Todavia, tais saques elevam as reservas bancárias, exigindo que o BC adeque seu nível por meio das operações compromissadas. Ocorre que o “lastro” para tais operações vem se reduzindo a olhos vistos, de R$ 937 bilhões em dezembro de 2019 para R$ 270 bilhões em agosto, grosso modo de metade da carteira total de títulos do BC para pouco menos de 15% desse total em agosto.

A Lei 13.820 exige, contudo, que o Tesouro emita novos títulos para o BC sempre que esse “lastro” cair a menos de 4% do total da carteira (algo como R$ 75 bilhões hoje), patamar que não se encontra tão distante quanto parece.

É verdade que os números (ainda parciais) de setembro mostram uma pequena redução das compromissadas (R$ 13,6 bilhões), mas há pouco mais de R$ 100 bilhões em títulos vencendo no último trimestre de 2020 (R$ 93 bilhões em outubro apenas) e déficit ao redor de R$ 100 bilhões no mesmo período, ou seja, para evitar novas compromissadas o Tesouro terá que colocar perto de R$ 200 bilhões em títulos no trimestre.

Caso o Tesouro não o faça precisará fazer novos aportes ao BC, o que faria novamente a medida “antiga” da dívida se descolar da “nova” medida.
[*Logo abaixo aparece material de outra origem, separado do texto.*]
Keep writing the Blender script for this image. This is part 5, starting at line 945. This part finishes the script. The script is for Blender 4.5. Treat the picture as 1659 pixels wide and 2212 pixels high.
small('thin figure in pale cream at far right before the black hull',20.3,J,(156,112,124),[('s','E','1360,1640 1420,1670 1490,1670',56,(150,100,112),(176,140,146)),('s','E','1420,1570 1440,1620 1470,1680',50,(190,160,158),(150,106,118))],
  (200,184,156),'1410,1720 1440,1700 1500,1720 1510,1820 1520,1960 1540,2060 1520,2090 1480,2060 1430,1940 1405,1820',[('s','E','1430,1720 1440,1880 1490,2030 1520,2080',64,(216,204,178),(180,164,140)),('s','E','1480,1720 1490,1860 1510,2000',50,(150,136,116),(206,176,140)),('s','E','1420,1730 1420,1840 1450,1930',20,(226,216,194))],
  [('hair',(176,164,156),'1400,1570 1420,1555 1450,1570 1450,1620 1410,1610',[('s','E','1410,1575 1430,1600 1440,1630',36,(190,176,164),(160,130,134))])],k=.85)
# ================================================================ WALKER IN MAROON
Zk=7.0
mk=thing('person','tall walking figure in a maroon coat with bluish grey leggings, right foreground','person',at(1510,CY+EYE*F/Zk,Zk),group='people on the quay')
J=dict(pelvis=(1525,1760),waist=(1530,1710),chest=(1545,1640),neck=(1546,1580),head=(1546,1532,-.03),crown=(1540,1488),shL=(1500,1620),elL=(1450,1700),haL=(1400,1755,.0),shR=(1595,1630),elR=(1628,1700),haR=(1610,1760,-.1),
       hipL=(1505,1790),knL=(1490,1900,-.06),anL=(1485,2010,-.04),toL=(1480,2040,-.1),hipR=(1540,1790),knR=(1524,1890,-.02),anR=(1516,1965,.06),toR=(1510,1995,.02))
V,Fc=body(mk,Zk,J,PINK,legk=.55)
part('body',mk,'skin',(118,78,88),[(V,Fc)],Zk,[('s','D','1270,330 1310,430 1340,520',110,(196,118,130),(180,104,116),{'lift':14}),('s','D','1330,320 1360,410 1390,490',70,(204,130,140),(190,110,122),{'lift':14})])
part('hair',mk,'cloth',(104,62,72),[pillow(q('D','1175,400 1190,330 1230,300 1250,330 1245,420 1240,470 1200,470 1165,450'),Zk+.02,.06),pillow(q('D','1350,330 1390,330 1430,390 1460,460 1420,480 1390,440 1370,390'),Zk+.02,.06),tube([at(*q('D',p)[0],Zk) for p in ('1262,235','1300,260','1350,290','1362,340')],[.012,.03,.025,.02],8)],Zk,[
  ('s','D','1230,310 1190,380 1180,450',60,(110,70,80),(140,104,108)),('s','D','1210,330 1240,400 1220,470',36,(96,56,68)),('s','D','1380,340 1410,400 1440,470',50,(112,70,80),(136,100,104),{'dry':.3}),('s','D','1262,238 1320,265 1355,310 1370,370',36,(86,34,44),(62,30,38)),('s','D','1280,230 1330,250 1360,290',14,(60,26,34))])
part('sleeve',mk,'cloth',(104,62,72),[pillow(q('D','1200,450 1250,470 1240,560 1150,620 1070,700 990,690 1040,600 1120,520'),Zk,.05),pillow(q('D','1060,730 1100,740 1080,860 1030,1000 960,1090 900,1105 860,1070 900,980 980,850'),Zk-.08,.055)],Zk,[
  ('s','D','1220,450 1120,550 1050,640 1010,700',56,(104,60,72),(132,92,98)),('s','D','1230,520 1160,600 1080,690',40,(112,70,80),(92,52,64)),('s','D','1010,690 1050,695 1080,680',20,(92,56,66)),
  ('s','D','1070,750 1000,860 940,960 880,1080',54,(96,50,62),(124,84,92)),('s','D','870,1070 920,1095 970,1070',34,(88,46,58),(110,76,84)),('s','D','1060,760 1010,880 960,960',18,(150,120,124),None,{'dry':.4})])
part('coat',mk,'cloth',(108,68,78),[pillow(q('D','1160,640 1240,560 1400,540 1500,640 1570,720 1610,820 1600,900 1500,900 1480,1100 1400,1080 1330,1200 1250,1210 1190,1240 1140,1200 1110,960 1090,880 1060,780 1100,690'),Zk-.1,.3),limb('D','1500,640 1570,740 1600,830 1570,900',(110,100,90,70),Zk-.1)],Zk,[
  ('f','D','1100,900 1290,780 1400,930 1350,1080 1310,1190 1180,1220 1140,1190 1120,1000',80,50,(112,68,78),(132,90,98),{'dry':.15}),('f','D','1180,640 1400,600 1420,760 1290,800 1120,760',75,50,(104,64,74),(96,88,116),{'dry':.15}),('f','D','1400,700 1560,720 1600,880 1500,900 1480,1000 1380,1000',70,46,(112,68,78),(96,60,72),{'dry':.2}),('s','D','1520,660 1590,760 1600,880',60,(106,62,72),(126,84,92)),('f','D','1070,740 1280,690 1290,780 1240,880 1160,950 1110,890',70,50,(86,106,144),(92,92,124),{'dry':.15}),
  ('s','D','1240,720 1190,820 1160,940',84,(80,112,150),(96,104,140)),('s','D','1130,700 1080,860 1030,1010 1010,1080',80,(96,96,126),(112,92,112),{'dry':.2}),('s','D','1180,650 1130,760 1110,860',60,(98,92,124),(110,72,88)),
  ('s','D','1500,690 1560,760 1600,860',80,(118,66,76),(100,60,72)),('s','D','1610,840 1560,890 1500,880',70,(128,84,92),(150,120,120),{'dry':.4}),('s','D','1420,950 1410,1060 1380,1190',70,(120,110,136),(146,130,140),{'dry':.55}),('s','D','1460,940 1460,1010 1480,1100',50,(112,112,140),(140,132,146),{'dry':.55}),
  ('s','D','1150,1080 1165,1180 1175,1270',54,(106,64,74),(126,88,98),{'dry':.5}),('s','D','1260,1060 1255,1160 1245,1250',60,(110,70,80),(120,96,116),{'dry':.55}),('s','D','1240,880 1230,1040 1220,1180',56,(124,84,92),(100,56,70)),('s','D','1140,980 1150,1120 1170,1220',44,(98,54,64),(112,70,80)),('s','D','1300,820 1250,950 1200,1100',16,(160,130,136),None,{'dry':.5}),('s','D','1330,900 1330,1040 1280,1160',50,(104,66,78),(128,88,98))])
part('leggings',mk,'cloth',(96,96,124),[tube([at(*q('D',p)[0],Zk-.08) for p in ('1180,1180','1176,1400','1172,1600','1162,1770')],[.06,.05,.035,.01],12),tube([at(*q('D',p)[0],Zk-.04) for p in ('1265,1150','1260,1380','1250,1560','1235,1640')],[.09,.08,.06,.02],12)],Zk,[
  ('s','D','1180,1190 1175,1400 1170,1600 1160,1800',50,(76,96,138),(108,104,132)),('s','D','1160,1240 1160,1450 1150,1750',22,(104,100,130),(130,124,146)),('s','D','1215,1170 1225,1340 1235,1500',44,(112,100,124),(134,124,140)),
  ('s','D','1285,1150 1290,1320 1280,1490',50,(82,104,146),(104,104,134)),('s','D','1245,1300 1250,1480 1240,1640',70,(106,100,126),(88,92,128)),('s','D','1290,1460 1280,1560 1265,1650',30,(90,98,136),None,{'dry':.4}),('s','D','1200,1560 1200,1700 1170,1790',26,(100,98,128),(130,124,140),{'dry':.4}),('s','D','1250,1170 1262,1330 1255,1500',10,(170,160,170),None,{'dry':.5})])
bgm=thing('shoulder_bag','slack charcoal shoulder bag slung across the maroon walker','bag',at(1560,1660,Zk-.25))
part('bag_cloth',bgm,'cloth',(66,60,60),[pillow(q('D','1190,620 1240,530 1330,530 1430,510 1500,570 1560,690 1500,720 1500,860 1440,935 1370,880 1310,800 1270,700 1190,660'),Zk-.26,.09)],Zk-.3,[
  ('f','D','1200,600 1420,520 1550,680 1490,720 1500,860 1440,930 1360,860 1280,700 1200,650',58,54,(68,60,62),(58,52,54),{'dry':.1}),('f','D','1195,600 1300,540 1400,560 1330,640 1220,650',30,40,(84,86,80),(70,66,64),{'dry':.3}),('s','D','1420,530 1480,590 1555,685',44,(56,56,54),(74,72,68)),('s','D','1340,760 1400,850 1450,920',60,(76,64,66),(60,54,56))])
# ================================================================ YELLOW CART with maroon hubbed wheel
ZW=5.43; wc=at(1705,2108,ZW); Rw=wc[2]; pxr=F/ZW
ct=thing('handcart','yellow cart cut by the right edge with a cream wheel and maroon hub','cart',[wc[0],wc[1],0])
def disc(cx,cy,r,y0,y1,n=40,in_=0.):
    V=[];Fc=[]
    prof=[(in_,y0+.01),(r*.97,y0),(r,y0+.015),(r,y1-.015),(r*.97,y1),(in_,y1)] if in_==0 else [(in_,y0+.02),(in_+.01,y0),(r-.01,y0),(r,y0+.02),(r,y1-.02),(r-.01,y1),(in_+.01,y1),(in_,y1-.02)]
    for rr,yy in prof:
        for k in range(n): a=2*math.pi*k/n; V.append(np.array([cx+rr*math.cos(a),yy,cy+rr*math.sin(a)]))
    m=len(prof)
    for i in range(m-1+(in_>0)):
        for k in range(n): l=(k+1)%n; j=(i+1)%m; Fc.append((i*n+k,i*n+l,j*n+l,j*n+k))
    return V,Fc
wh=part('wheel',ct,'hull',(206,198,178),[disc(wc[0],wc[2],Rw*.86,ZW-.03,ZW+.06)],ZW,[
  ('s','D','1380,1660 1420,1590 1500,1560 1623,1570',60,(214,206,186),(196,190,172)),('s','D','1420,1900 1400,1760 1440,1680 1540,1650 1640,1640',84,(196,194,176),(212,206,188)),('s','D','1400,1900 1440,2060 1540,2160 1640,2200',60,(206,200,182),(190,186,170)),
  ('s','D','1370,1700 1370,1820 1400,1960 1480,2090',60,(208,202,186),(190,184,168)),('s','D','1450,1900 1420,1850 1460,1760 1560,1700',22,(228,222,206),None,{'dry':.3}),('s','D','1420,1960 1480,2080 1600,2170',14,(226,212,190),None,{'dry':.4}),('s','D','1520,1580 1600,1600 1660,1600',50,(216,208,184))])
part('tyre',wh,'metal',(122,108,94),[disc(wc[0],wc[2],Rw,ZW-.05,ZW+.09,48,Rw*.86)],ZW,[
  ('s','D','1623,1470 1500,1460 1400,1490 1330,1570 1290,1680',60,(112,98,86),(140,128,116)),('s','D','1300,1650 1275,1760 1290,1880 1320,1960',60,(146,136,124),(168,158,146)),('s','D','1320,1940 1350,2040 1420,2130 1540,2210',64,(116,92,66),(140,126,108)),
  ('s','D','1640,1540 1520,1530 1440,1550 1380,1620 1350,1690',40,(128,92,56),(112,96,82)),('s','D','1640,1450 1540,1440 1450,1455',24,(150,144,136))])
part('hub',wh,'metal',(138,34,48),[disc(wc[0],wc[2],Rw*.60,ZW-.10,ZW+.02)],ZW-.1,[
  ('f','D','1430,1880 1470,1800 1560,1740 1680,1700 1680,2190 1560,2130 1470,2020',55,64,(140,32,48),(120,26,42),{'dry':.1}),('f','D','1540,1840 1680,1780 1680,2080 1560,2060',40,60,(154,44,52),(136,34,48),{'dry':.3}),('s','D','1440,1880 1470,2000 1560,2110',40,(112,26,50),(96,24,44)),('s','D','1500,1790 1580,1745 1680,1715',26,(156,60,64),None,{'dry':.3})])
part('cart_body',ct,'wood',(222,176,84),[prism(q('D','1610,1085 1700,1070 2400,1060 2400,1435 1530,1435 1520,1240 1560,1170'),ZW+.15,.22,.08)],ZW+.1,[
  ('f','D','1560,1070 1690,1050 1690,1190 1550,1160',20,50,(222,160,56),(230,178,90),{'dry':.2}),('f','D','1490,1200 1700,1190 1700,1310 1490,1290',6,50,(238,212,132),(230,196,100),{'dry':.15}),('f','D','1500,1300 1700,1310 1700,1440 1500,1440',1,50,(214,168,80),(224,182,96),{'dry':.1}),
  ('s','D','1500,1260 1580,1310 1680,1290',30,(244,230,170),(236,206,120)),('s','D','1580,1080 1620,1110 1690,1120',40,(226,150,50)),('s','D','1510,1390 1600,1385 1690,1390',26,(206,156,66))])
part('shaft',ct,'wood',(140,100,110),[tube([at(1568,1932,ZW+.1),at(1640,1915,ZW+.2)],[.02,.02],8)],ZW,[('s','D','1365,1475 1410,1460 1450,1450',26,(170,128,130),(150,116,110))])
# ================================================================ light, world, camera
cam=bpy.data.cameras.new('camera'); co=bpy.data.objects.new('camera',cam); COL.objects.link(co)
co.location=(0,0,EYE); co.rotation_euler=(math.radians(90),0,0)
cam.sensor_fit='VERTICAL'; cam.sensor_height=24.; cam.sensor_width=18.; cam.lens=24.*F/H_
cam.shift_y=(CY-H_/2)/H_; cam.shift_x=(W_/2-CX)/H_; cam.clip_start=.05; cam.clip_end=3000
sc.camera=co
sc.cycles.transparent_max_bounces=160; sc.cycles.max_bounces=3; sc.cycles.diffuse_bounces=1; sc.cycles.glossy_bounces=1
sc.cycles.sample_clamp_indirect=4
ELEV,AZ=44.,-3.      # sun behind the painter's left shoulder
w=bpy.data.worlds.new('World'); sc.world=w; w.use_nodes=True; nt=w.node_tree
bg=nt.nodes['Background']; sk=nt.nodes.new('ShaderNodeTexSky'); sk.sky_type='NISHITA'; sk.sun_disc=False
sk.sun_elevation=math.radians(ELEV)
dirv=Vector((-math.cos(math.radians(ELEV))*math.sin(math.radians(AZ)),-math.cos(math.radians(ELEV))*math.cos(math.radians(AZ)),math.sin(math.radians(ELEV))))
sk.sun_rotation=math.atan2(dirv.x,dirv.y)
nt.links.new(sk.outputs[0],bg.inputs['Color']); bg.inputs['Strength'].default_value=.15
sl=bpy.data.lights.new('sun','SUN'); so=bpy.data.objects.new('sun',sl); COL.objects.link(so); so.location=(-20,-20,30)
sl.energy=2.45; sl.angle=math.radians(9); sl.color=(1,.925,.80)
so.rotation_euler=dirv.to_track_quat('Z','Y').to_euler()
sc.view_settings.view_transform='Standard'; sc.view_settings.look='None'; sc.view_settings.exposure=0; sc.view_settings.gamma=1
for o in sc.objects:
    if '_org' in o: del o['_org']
No entanto, torna-se questão de tempo para que o jogo de gato-e-rato continue, a menos que se encontre maneira de equacionar as contas públicas ou, em sua ausência, o BC não mais consiga exercer o controle sobre a política monetária e, portanto, sobre a inflação.

O tempo se esvai, ainda mais em face da enormidade da tarefa e da paralisia do governo; não é por outro motivo que o mercado insiste em nos jogar os fatos na cara.